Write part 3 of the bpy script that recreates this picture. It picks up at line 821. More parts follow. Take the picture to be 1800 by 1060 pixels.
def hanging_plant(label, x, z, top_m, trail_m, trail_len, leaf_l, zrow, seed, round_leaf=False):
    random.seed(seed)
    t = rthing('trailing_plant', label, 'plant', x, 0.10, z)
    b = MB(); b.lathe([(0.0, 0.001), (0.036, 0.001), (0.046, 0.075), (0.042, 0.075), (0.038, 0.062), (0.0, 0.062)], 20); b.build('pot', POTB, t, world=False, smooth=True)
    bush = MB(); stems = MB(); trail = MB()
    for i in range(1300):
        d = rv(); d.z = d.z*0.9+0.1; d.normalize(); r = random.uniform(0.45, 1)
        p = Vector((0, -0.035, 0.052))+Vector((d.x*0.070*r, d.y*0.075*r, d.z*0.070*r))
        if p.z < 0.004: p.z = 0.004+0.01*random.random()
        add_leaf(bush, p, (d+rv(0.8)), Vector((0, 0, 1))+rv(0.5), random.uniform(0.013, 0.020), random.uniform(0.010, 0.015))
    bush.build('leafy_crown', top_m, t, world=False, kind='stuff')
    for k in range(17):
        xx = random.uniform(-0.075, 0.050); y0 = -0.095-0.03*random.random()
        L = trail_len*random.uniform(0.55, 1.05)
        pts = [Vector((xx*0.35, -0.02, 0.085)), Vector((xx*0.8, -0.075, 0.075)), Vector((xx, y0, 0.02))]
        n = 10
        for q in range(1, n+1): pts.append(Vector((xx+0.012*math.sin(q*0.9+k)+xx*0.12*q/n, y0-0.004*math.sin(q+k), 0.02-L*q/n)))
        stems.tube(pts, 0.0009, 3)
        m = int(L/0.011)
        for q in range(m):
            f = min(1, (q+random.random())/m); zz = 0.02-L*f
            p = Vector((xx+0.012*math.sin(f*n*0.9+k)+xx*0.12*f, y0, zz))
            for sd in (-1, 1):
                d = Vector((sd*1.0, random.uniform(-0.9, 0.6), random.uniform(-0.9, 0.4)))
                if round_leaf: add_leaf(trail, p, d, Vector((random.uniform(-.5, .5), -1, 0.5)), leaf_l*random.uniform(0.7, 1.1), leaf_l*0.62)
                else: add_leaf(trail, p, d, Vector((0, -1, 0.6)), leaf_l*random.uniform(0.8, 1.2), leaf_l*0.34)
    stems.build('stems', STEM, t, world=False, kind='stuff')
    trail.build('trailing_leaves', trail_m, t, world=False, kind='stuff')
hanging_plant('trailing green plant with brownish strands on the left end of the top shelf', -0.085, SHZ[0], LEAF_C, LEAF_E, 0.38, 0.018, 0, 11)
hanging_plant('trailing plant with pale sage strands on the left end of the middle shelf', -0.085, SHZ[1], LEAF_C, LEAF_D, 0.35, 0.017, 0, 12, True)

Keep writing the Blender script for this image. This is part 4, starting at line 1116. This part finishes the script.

> YOUR OBJECTIVE: Every entry should be output exactly as written, please.

> RESULT FOR THIS TASK:
Write part 3 of the bpy script that recreates this picture. It picks up at line 821. More parts follow. Take the picture to be 1800 by 1060 pixels.
def hanging_plant(label, x, z, top_m, trail_m, trail_len, leaf_l, zrow, seed, round_leaf=False):
    random.seed(seed)
    t = rthing('trailing_plant', label, 'plant', x, 0.10, z)
    b = MB(); b.lathe([(0.0, 0.001), (0.036, 0.001), (0.046, 0.075), (0.042, 0.075), (0.038, 0.062), (0.0, 0.062)], 20); b.build('pot', POTB, t, world=False, smooth=True)
    bush = MB(); stems = MB(); trail = MB()
    for i in range(1300):
        d = rv(); d.z = d.z*0.9+0.1; d.normalize(); r = random.uniform(0.45, 1)
        p = Vector((0, -0.035, 0.052))+Vector((d.x*0.070*r, d.y*0.075*r, d.z*0.070*r))
        if p.z < 0.004: p.z = 0.004+0.01*random.random()
        add_leaf(bush, p, (d+rv(0.8)), Vector((0, 0, 1))+rv(0.5), random.uniform(0.013, 0.020), random.uniform(0.010, 0.015))
    bush.build('leafy_crown', top_m, t, world=False, kind='stuff')
    for k in range(17):
        xx = random.uniform(-0.075, 0.050); y0 = -0.095-0.03*random.random()
        L = trail_len*random.uniform(0.55, 1.05)
        pts = [Vector((xx*0.35, -0.02, 0.085)), Vector((xx*0.8, -0.075, 0.075)), Vector((xx, y0, 0.02))]
        n = 10
        for q in range(1, n+1): pts.append(Vector((xx+0.012*math.sin(q*0.9+k)+xx*0.12*q/n, y0-0.004*math.sin(q+k), 0.02-L*q/n)))
        stems.tube(pts, 0.0009, 3)
        m = int(L/0.011)
        for q in range(m):
            f = min(1, (q+random.random())/m); zz = 0.02-L*f
            p = Vector((xx+0.012*math.sin(f*n*0.9+k)+xx*0.12*f, y0, zz))
            for sd in (-1, 1):
                d = Vector((sd*1.0, random.uniform(-0.9, 0.6), random.uniform(-0.9, 0.4)))
                if round_leaf: add_leaf(trail, p, d, Vector((random.uniform(-.5, .5), -1, 0.5)), leaf_l*random.uniform(0.7, 1.1), leaf_l*0.62)
                else: add_leaf(trail, p, d, Vector((0, -1, 0.6)), leaf_l*random.uniform(0.8, 1.2), leaf_l*0.34)
    stems.build('stems', STEM, t, world=False, kind='stuff')
    trail.build('trailing_leaves', trail_m, t, world=False, kind='stuff')
hanging_plant('trailing green plant with brownish strands on the left end of the top shelf', -0.085, SHZ[0], LEAF_C, LEAF_E, 0.38, 0.018, 0, 11)
hanging_plant('trailing plant with pale sage strands on the left end of the middle shelf', -0.085, SHZ[1], LEAF_C, LEAF_D, 0.35, 0.017, 0, 12, True)

Keep writing the Blender script for this image. This is part 4, starting at line 1116. This part finishes the script.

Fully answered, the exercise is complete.